‘Saturday Night’ Trailer: Jason Reitman’s ‘Saturay Night Live’ Comedy Opens October 11th

What better time than now for Jason Reitman’s Saturday Night to arrive? As the history-making Saturday Night Live prepares to enter its 50th season, the film serves as a reminder of its significant impact on television, the vast number of stars who have passed through, and the turbulent ground from which it was launched. That the show ever took off is something of a miracle.

Saturday Night follows the behind-the-scenes tension in the 90 minutes leading up to the first broadcast of SNL in the fall of 1975, a debut episode that set the course of comedy history. Reitman, who directed and co-wrote the script with Gil Kenan (Ghostbusters: Frozen Empire), has described Saturday Night as a “thriller comedy”, ramping up the tension as the clock winds down to the first SNL broadcast.

Set to play the iconic SNL figures are Gabriel LaBelle as Lorne Michaels, Cooper Hoffman as NBC exec Dick Ebersol, Rachel Sennott as writer Rosie Shuster, Dylan O’Brien as Dan Aykroyd, Lamorne Morris as Garrett Morris, Cory Michael Smith as Chevy Chase, Ella Hunt as Gilda Radner, Kim Matula as Jane Curtin, Matt Wood as John Belushi and Nicholas Braun pulling double-duty as Andy Kaufman and Jim Henson. Matthew Rhys, Finn Wolfhard, J. K. Simmons, Willem Dafoe, Taylor Gray, and Nicholas Podany are also in the cast.

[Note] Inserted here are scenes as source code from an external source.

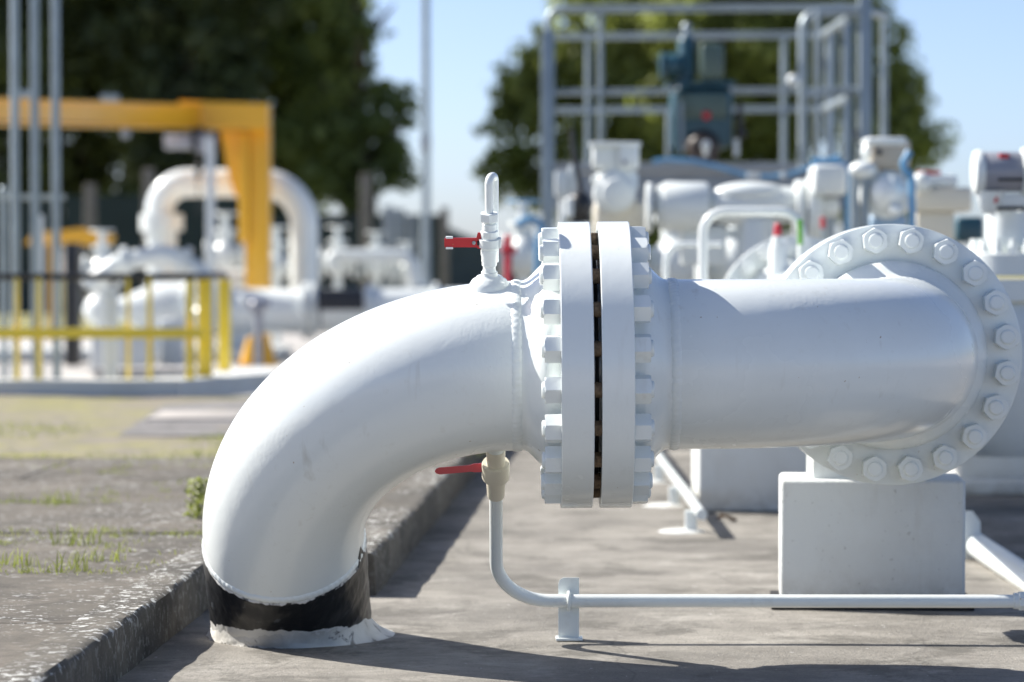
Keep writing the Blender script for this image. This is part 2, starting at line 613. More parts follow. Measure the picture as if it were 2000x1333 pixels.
# soil bed under the paving, then slabs one by one
g = MB()
g.add([(-7, 3, .098), (xin_near(3) - .06, 3, .098), (xin_near(9.1) - .06, 9.1, .098), (xin_far(9.1) - .08, 9.1, .098),
       (xin_far(13.4) - .08, 13.4, .098), (-7, 13.4, .098)], [(0, 1, 2, 3, 4, 5)])
bed = solo('soil_bed', g, SOIL, kind='structure')
pav = link('paving', None); pav['kind'] = 'structure'; pav.location = (0, 0, 0); WL[pav] = Vector()
rows = [3.8, 4.99, 6.18, 7.38, 8.57, 9.77, 10.97, 12.17, 13.4]
for ri in range(len(rows) - 1):
    a, c2 = rows[ri], rows[ri + 1]
    spans = [(a, c2)]
    if a < 9.16 < c2: spans = [(a, c2, 'n'), (9.165, c2, 'f')]
    for spn in spans:
        d0, d1 = spn[0], spn[1]
        mode = spn[2] if len(spn) > 2 else ('n' if d1 < 9.1 else 'f')
        if mode == 'n':
            edge = lambda D: xin_near(D) - .116
        else:
            edge = lambda D: xin_far(D) - .131
        # column boundaries counted leftwards from the kerb
        wcol = 2.45
        xs = [0, -wcol * (.62 if ri % 2 else 1.0)]
        while xs[-1] > -4.5: xs.append(xs[-1] - wcol)
        if len(spn) > 2 and mode == 'f': xs = [0, -.51]
        for k in range(len(xs) - 1):
            gp = .0018 + rnd.random() * .0015
            dz = rnd.uniform(-.003, .001)
            q = [(edge(d0) + xs[k + 1] + gp, d0 + gp), (edge(d0) + xs[k] - gp, d0 + gp), (edge(d1) + xs[k] - gp, d1 - gp), (edge(d1) + xs[k + 1] + gp, d1 - gp)]
            m_ = MB()
            ch = .003
            qi = [(q[0][0] + ch, q[0][1] + ch), (q[1][0] - ch, q[1][1] + ch), (q[2][0] - ch, q[2][1] - ch), (q[3][0] + ch, q[3][1] - ch)]
            z1 = ZP + dz
            vs = [(x, y, .06) for x, y in q] + [(x, y, z1 - ch) for x, y in q] + [(x, y, z1) for x, y in qi]
            fs = [(0, 1, 5, 4), (1, 2, 6, 5), (2, 3, 7, 6), (3, 0, 4, 7), (4, 5, 9, 8), (5, 6, 10, 9), (6, 7, 11, 10), (7, 4, 8, 11), (8, 9, 10, 11)]
            m_.add(vs, fs)
            part('paving_slab', m_, PAVE, pav)
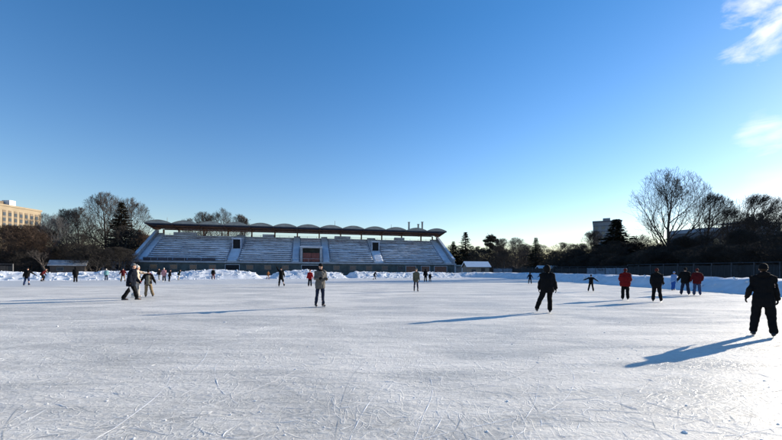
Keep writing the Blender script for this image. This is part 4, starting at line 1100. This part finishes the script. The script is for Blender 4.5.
def cloud(scale, stretch, lo, hi, mask, amount):
    mp = N('ShaderNodeMapping'); mp.inputs['Scale'].default_value = stretch; L(tc.outputs['Generated'], mp.inputs[0])
    n_ = N('ShaderNodeTexNoise'); n_.inputs['Scale'].default_value = scale; n_.inputs['Detail'].default_value = 9; n_.inputs['Roughness'].default_value = .58; n_.inputs['Distortion'].default_value = .35; L(mp.outputs[0], n_.inputs[0])
    a = N('ShaderNodeMath'); a.operation = 'MULTIPLY_ADD'; a.inputs[1].default_value = .45; L(mask, a.inputs[0]); L(n_.outputs['Fac'], a.inputs[2])
    r = N('ShaderNodeMapRange'); r.inputs[1].default_value = lo; r.inputs[2].default_value = hi; r.inputs[4].default_value = amount; L(a.outputs[0], r.inputs[0])
    k = N('ShaderNodeMath'); k.operation = 'MULTIPLY'; L(r.outputs[0], k.inputs[0]); L(mask, k.inputs[1])
    return k.outputs[0]
c1 = cloud(11, (1, 1, 1.9), .80, 1.08, dotmask((.628, .650, .425), 1.0, 5.2), .95)
c2 = cloud(10, (1, 1, 4.0), .80, 1.15, dotmask((.683, .690, .25), .5, 3.6), .5)
c3 = cloud(5, (1, 1, 3.0), .7, 1.1, dotmask((.715, .69, .128), 1, 6), .35)
mxs = None
for c in (c1, c2, c3):
    if mxs is None: mxs = c
    else:
        k = N('ShaderNodeMath'); k.operation = 'MAXIMUM'; L(mxs, k.inputs[0]); L(c, k.inputs[1]); mxs = k.outputs[0]
mx = N('ShaderNodeMix'); mx.data_type = 'RGBA'; mx.inputs[7].default_value = (7.5, 7.4, 7.2, 1)
L(mxs, mx.inputs[0]); L(hs.outputs[0], mx.inputs[6]); L(mx.outputs[2], bg.inputs['Color'])
bg.inputs['Strength'].default_value = .098

sun = bpy.data.lights.new('sun', 'SUN'); sun.energy = 5.0; sun.angle = R(.5); sun.color = (1, .90, .74)
so = bpy.data.objects.new('sun', sun); COL.objects.link(so)
so.rotation_euler = V((-sin(AZ)*cos(EL), -cos(AZ)*cos(EL), -sin(EL))).to_track_quat('-Z', 'Y').to_euler()

cam = bpy.data.cameras.new('camera'); cam.sensor_width = 36; cam.lens = 36*375/782; cam.clip_end = 5000; cam.clip_start = .1; cam.shift_y = 49.2/782
co = bpy.data.objects.new('camera', cam); COL.objects.link(co)
ROLL = math.atan(.006)
co.matrix_world = Matrix.Translation((0, 0, 1.6)) @ Matrix.Rotation(pi/2, 4, 'X') @ Matrix.Rotation(ROLL, 4, 'Z')
S.camera = co
S.view_settings.view_transform = 'Standard'; S.view_settings.look = 'None'; S.view_settings.gamma = 1; S.view_settings.use_curve_mapping = False
S.view_settings.exposure = .84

The starry ensemble is joined by Grammy winner Jon Batista who composed the score.

SYNOPSIS: At 11:30pm on October 11, 1975, a ferocious troupe of young comedians and writers changed television – and culture – forever. Directed by Jason Reitman and written by Gil Kenan & Reitman, Saturday Night is based on the true story of what happened behind the scenes in the 90 minutes leading up to the first broadcast of Saturday Night Live. Full of humor, chaos, and the magic of a revolution that almost wasn’t, we count down the minutes in real time until we hear those famous words…

Sony Pictures will release Saturday Night into theaters on October 11th.